### TASK DIRECTIONS
Note how many lines in the entries contain the string "Blender", then give that number and nothing else.

3D scene scripts:
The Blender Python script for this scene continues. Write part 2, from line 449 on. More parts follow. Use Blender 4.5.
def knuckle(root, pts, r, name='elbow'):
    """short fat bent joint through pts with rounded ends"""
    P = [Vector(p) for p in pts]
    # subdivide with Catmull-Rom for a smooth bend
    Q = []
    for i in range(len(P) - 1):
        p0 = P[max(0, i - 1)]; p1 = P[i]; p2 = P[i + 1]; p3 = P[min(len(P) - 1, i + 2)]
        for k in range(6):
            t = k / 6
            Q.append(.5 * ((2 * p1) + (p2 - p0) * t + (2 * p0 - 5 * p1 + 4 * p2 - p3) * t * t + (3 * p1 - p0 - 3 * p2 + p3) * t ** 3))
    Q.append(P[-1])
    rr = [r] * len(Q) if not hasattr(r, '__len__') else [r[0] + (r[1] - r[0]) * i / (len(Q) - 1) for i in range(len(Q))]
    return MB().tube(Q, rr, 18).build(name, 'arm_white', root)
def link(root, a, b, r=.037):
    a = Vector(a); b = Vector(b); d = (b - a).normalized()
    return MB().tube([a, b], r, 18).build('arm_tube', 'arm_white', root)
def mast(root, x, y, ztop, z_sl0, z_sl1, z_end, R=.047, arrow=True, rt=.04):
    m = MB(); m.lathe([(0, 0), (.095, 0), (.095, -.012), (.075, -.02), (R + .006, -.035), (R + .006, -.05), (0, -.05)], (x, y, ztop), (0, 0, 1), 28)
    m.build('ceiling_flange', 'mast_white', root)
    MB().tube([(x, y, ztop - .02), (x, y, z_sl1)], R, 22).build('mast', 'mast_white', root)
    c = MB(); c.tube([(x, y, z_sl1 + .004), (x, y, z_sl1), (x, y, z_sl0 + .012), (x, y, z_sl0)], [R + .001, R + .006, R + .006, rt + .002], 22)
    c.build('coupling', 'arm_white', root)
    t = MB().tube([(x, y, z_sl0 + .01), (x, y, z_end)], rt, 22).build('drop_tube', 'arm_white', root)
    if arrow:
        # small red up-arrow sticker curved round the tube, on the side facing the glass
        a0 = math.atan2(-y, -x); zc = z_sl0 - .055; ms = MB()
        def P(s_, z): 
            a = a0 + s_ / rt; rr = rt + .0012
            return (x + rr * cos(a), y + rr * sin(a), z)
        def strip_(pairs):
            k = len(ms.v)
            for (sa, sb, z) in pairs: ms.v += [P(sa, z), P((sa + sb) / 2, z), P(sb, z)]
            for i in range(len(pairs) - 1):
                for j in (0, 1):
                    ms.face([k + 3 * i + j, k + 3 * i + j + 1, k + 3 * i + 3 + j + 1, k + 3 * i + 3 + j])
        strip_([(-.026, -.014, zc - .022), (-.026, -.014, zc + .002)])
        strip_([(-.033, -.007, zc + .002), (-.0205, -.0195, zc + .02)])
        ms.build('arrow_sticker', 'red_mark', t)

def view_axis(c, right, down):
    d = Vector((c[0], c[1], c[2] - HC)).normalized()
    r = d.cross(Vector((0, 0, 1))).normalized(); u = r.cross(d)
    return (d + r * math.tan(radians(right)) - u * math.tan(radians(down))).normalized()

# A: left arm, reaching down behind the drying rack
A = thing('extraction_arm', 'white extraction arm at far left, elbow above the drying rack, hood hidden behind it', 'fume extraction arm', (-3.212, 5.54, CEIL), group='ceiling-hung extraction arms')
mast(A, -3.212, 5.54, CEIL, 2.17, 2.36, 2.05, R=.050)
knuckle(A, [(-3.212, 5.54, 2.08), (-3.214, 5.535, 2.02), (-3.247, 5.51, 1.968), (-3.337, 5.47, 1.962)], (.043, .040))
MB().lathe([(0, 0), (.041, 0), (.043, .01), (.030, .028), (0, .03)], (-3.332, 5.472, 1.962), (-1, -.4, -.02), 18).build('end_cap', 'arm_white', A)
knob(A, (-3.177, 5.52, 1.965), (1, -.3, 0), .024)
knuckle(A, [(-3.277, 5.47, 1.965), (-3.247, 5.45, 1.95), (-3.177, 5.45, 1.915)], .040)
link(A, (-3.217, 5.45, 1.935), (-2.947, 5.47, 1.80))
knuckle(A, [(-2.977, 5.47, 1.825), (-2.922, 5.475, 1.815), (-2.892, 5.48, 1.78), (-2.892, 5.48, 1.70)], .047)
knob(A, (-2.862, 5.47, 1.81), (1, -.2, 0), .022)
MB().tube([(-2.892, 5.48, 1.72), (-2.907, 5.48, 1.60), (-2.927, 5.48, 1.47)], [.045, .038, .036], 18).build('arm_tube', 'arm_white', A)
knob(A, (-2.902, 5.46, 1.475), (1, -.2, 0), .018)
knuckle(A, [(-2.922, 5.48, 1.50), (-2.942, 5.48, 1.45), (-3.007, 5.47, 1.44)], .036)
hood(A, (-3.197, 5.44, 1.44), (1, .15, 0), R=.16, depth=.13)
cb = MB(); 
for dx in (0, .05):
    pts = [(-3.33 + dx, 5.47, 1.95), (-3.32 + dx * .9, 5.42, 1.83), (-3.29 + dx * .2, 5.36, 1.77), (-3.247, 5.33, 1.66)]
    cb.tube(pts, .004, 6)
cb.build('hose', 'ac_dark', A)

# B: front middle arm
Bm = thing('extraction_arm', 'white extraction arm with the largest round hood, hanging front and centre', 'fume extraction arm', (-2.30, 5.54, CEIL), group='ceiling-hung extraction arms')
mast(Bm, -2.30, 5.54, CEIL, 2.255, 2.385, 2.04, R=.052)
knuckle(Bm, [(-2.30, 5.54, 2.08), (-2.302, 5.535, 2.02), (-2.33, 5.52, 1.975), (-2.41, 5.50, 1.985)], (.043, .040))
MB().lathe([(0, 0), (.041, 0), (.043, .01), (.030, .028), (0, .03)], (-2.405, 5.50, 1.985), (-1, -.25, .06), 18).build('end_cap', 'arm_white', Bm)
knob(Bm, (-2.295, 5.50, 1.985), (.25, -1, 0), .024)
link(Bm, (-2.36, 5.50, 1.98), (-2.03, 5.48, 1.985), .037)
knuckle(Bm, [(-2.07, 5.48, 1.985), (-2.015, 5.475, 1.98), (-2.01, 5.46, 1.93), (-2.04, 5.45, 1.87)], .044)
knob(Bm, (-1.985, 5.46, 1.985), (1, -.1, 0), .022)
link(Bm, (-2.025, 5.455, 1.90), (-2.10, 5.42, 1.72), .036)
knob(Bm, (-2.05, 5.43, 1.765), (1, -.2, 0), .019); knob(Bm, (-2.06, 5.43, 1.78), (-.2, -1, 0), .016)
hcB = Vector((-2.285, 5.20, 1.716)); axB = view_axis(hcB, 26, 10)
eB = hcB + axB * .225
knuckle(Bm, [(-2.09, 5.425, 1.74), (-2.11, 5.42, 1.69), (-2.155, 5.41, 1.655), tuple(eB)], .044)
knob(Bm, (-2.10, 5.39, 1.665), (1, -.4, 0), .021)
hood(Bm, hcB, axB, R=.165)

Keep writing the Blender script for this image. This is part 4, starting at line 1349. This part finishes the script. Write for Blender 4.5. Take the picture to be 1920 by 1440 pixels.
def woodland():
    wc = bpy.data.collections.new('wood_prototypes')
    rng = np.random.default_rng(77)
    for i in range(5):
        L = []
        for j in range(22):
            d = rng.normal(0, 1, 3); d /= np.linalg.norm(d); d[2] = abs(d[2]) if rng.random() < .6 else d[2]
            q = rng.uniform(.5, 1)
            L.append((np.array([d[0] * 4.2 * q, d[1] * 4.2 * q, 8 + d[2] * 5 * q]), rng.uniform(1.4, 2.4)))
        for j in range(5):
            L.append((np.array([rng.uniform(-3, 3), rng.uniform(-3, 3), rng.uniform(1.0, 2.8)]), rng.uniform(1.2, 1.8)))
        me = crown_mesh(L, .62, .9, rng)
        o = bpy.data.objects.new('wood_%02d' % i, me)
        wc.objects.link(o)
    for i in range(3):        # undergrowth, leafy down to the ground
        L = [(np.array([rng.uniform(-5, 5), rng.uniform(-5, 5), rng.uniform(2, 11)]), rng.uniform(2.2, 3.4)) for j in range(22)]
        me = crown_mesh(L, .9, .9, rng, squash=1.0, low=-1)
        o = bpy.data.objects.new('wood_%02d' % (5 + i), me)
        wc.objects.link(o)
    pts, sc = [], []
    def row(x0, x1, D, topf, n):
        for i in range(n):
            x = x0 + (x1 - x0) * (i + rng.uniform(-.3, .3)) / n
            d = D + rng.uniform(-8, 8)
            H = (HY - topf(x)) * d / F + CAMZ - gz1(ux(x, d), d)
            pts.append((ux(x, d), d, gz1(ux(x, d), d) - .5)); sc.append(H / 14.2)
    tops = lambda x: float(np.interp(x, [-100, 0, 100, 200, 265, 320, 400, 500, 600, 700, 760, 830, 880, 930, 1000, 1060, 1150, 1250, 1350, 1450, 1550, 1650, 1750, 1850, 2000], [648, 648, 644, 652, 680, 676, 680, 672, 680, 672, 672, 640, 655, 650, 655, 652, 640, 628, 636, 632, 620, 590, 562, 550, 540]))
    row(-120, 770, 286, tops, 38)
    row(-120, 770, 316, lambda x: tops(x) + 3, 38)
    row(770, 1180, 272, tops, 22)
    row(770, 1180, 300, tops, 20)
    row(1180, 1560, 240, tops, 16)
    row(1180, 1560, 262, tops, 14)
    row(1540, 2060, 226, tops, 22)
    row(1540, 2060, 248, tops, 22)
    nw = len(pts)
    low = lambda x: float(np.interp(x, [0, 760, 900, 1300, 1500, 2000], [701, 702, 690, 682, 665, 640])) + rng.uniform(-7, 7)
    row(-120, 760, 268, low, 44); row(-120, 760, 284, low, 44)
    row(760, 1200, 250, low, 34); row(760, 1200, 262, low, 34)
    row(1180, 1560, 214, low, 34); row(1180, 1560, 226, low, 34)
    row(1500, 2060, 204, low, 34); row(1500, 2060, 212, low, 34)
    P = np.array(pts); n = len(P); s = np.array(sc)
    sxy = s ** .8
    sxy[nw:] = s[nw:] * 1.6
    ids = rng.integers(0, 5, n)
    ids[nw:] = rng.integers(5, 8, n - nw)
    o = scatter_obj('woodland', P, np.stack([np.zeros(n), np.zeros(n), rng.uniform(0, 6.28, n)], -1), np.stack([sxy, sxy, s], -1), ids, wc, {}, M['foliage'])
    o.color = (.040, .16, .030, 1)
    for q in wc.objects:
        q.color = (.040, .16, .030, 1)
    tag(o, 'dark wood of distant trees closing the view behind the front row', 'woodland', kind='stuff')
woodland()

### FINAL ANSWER
2